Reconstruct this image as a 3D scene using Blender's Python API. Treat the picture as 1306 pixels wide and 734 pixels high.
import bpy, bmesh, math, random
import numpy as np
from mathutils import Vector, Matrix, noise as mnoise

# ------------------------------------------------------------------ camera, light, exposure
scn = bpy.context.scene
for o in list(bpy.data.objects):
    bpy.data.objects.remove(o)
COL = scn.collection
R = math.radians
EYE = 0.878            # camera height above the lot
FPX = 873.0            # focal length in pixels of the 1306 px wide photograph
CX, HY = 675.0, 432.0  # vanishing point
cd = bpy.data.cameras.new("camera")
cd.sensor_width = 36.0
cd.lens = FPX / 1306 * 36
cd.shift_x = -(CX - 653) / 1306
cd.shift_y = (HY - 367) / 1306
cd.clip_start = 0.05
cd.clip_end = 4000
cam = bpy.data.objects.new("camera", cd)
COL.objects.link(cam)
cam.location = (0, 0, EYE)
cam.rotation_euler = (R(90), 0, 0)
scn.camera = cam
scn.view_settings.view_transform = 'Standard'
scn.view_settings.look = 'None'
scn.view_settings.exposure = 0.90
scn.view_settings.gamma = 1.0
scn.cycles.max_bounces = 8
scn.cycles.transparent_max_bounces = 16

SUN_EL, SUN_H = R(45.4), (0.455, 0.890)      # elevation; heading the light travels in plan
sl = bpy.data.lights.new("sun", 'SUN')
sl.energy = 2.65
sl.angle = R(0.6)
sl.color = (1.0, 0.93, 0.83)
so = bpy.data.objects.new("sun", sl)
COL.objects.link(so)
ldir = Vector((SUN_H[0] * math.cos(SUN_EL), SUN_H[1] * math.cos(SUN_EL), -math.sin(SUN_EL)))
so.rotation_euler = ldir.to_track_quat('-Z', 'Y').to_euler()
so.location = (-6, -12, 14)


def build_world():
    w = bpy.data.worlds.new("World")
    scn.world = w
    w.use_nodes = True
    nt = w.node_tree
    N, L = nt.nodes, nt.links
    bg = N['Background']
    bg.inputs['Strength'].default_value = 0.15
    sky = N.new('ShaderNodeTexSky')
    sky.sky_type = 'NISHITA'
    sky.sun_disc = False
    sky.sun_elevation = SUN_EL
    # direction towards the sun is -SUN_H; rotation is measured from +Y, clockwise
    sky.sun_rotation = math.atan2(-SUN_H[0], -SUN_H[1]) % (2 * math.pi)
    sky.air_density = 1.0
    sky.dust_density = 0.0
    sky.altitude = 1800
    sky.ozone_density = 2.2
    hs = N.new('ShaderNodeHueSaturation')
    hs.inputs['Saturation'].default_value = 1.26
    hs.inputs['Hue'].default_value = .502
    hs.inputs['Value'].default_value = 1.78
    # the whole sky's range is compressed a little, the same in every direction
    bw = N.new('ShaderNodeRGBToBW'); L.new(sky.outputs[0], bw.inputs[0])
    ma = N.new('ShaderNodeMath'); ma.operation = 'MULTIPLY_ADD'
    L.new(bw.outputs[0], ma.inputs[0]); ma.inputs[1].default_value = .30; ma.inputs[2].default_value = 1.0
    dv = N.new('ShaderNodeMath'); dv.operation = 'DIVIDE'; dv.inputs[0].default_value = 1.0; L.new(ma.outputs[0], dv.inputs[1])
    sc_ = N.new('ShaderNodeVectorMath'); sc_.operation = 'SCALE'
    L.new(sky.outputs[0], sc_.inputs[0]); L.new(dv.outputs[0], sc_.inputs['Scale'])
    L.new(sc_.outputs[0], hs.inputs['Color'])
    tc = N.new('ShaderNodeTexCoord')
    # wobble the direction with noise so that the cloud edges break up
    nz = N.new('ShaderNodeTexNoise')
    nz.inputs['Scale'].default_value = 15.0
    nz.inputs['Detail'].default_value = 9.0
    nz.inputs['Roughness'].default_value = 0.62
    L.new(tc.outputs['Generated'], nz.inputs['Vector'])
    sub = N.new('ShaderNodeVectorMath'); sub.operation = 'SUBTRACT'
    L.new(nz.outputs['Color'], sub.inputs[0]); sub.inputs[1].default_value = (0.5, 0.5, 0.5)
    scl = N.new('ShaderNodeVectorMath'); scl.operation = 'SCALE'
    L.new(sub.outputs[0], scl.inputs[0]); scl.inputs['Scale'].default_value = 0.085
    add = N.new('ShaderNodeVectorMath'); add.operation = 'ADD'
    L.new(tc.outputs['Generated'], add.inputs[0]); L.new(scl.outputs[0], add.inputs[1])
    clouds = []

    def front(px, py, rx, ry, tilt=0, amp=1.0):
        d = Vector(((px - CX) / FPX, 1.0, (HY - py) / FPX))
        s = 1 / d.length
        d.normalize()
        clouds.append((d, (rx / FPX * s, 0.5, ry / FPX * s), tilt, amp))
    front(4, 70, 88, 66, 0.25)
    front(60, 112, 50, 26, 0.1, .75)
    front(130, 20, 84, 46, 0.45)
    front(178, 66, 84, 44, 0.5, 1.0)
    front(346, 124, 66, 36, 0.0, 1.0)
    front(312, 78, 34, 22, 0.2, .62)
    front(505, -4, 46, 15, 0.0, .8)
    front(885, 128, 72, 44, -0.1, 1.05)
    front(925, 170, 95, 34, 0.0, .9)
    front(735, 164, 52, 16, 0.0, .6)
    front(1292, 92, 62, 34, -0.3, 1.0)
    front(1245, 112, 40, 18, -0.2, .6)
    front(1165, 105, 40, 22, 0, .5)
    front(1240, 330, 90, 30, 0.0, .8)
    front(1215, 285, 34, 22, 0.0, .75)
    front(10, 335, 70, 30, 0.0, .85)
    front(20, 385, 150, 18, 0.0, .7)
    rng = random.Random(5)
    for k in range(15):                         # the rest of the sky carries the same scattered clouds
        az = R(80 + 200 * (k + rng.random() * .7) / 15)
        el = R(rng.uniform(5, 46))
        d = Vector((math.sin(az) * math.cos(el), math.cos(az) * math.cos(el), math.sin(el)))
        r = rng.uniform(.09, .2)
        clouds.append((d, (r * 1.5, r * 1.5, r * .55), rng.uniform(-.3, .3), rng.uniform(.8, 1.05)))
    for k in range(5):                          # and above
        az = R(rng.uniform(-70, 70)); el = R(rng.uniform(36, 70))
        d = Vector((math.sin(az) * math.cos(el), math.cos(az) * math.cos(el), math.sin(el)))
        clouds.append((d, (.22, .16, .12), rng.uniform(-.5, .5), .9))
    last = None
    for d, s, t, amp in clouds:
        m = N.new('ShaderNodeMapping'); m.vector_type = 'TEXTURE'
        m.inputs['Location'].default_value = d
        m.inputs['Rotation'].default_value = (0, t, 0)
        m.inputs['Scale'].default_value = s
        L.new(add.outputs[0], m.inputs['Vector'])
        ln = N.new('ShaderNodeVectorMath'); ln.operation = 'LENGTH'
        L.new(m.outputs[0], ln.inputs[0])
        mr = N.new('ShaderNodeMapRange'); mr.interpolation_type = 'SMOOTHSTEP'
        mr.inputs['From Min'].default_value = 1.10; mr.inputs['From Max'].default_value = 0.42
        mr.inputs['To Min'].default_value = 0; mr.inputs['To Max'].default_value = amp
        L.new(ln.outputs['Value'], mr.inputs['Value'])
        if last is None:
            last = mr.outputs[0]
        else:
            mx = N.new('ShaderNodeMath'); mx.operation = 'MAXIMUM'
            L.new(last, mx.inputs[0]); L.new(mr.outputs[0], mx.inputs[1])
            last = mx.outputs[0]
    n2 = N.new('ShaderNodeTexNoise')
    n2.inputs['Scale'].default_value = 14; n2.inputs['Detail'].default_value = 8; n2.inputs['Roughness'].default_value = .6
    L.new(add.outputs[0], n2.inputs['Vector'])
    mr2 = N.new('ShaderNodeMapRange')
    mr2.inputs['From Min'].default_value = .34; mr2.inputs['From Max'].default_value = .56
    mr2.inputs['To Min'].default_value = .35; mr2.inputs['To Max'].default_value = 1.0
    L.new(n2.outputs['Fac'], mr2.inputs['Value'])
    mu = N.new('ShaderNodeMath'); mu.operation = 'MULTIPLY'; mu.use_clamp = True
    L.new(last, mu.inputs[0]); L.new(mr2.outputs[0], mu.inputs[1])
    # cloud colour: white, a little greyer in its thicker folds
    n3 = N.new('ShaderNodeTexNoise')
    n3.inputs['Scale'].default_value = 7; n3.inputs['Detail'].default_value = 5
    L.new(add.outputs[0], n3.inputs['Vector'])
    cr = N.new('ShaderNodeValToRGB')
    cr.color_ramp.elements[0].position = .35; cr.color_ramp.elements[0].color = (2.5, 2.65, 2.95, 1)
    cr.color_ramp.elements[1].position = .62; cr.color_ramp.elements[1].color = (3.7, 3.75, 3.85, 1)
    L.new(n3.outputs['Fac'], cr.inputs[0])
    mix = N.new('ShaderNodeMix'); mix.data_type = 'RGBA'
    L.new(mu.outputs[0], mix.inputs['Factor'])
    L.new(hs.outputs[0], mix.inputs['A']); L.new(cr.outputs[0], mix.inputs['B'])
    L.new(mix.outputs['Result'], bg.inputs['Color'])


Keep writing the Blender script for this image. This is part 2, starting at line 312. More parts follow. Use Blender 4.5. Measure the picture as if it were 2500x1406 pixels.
------------------------
Brief >>
Starting at the first line of the listing, retype every line up to and including the one with "from mathutils import".

Task solution >>
Reconstruct this image as a 3D scene using Blender's Python API. Treat the picture as 1306 pixels wide and 734 pixels high.
import bpy, bmesh, math, random
import numpy as np
from mathutils import Vector, Matrix, noise as mnoise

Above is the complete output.